Yes, I am very aware that my last blog post was in August. Whoops! Stuff happened and then new school happened and then A levels happened and this is the first evening so far that don't have mountains of homework that requires immediate attention. Hopefully, I will be able to get back into blogging a bit more now that I am able to manage work better. Fingers crossed! But I haven't been able to do a lot of leisurely reading recently as all my reading time has been taken up with school reading (and there is a LOT!) But enough excuses!
Anyway, today, I just wanted to discuss an idea that someone mentioned to me at school a couple of days ago. It was that you can never completely know your mother tongue, whatever that may be. For me, that is English.
Of course, when you meet someone that says that they are bilingual, you immediately assume, as correctly defined in a dictionary, that they can speak two languages fluently. But to what extent do you understand the word 'fluent'? Does it mean that they understand and know and use all the language? And isn't it interesting how we assume that it does, when, defined straight from the dictionary, it only means a high level of accuracy in the speaking, writing, reading and listening of a language.
I study French and Spanish at A level and I hope, by the end of the two years, that I will reach a suitable standard in order to converse with natives of different countries in their own language with relative ease. But I will never speak all of the language, no matter how much I study, and in the same way, despite saying that English is my mother tongue, I don't know all of the English language and I never will, no matter how much I study it. This is because there are certain areas in the English language, be them colloquial or intellectual that I will never study and never be able to study in enough detail in order to give me the right to say that I speak all of the English language. I have given up all sciences and so there will be science terminology that I will never learn , that I will never need to know but that are part of the English language.

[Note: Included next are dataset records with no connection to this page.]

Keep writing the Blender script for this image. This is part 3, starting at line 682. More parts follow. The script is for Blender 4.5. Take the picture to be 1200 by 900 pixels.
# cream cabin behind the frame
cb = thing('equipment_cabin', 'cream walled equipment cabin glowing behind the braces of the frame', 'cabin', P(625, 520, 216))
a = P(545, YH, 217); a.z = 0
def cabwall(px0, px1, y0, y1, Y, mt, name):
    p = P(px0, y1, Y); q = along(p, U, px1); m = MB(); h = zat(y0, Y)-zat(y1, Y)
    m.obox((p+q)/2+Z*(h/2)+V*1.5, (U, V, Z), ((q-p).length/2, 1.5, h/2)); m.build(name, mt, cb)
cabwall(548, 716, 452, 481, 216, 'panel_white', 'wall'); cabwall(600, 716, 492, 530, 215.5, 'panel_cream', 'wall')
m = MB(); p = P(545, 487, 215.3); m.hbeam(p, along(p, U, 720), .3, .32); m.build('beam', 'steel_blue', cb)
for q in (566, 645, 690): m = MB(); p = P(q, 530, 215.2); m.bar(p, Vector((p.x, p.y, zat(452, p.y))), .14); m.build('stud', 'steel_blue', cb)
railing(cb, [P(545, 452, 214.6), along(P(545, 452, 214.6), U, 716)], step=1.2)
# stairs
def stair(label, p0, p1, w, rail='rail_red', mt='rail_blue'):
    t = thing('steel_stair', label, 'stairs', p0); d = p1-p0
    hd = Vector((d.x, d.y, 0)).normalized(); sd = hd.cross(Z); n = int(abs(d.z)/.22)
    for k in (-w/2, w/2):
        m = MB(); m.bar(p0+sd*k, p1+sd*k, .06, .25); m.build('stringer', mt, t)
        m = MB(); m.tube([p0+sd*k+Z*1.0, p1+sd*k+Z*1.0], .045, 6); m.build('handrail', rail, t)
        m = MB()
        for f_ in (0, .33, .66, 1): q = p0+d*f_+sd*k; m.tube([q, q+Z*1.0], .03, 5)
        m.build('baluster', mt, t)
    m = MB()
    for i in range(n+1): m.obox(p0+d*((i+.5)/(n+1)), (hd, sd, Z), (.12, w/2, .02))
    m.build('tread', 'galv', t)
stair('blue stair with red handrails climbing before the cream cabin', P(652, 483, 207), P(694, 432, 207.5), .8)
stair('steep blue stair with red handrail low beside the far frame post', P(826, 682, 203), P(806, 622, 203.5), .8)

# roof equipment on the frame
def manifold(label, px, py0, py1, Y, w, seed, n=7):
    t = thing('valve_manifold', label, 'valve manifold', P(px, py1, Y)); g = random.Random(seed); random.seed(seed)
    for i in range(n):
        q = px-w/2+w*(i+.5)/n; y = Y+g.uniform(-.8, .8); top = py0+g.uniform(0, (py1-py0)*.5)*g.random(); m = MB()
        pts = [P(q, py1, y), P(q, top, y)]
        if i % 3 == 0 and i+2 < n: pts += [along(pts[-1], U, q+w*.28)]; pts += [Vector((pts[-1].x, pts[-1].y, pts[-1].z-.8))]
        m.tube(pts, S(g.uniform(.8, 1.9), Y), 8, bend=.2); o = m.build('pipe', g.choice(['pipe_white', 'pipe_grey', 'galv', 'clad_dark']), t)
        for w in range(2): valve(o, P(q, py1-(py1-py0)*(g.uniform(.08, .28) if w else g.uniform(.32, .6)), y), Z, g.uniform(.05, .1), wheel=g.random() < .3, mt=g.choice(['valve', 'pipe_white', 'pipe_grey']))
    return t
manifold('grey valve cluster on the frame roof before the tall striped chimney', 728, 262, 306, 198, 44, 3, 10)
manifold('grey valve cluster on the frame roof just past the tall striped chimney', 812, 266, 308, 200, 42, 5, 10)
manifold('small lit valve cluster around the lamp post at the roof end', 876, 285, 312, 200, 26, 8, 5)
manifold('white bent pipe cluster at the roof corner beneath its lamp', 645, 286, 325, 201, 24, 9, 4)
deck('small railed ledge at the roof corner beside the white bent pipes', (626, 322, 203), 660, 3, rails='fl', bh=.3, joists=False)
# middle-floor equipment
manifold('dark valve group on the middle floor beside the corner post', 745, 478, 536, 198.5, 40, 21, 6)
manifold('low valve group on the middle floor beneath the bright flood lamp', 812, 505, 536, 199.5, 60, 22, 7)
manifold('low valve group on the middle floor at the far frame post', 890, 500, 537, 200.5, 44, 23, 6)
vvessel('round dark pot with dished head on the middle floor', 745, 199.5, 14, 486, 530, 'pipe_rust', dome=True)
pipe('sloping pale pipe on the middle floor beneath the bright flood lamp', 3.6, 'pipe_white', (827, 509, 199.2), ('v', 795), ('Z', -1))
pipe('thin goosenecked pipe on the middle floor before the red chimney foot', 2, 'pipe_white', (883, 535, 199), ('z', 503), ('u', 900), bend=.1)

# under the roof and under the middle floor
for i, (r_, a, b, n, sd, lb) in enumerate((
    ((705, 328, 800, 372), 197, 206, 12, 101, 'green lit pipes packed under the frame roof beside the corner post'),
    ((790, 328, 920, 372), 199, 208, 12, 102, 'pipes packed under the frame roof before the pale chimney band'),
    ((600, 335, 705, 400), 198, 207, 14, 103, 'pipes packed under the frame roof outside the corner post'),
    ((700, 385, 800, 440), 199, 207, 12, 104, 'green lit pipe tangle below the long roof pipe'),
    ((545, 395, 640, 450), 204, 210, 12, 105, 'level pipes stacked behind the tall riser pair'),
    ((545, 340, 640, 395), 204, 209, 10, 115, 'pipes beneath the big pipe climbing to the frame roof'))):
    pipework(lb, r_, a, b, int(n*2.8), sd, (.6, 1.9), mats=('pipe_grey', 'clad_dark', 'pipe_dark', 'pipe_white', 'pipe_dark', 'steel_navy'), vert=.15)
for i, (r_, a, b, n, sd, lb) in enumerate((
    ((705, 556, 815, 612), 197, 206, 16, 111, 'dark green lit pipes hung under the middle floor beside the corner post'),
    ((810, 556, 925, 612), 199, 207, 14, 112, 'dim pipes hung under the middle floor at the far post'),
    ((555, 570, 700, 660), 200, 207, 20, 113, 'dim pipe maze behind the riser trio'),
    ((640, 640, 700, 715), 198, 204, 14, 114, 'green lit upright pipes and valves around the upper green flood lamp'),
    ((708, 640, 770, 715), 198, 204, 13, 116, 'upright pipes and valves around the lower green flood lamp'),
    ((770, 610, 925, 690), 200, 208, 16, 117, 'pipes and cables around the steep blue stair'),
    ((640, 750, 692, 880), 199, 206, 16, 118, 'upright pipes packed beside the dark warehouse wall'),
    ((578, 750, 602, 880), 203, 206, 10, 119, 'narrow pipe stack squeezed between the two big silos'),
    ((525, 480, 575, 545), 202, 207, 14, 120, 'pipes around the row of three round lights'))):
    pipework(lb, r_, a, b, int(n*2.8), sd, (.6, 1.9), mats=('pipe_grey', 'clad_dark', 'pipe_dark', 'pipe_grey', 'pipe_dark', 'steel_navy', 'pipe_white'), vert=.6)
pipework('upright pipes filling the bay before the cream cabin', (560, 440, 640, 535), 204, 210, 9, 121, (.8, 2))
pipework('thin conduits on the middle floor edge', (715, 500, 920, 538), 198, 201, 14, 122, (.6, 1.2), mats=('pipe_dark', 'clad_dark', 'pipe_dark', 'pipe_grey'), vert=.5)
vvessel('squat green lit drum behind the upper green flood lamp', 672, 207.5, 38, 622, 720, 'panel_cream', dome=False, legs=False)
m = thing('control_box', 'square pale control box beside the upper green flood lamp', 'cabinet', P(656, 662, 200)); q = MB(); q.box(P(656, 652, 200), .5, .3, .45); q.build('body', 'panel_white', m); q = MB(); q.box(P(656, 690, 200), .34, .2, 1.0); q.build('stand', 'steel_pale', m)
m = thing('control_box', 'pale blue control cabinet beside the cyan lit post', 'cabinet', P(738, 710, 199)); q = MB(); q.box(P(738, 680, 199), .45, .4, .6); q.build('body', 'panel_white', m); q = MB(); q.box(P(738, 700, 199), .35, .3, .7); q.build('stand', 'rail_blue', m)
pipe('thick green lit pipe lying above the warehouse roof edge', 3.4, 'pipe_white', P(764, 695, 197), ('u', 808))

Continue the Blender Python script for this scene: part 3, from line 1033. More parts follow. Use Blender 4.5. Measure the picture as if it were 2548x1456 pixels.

Also, it is very easy to say, 'Well, just study English everyday, all day, until you learn the whole thing; study the dictionary.' But language changes with culture and with generations. Already, as an obvious example, the word 'gay' has a different meaning to the meaning it had a while ago. So, while I might feel that I need to spend all day every day studying the English dictionary of 2015, by 2016, it will have changed and my knowledge will be incomplete again. I suppose another point is that language defines culture and vice versa. When humans had only mastered limited distinguishable sounds, their culture was something completely different. So, in order to know all the language, you must learn all of the culture and that as well is impossible.
Okay, that's all. Just a little thought that I wanted to share. It interested me a lot.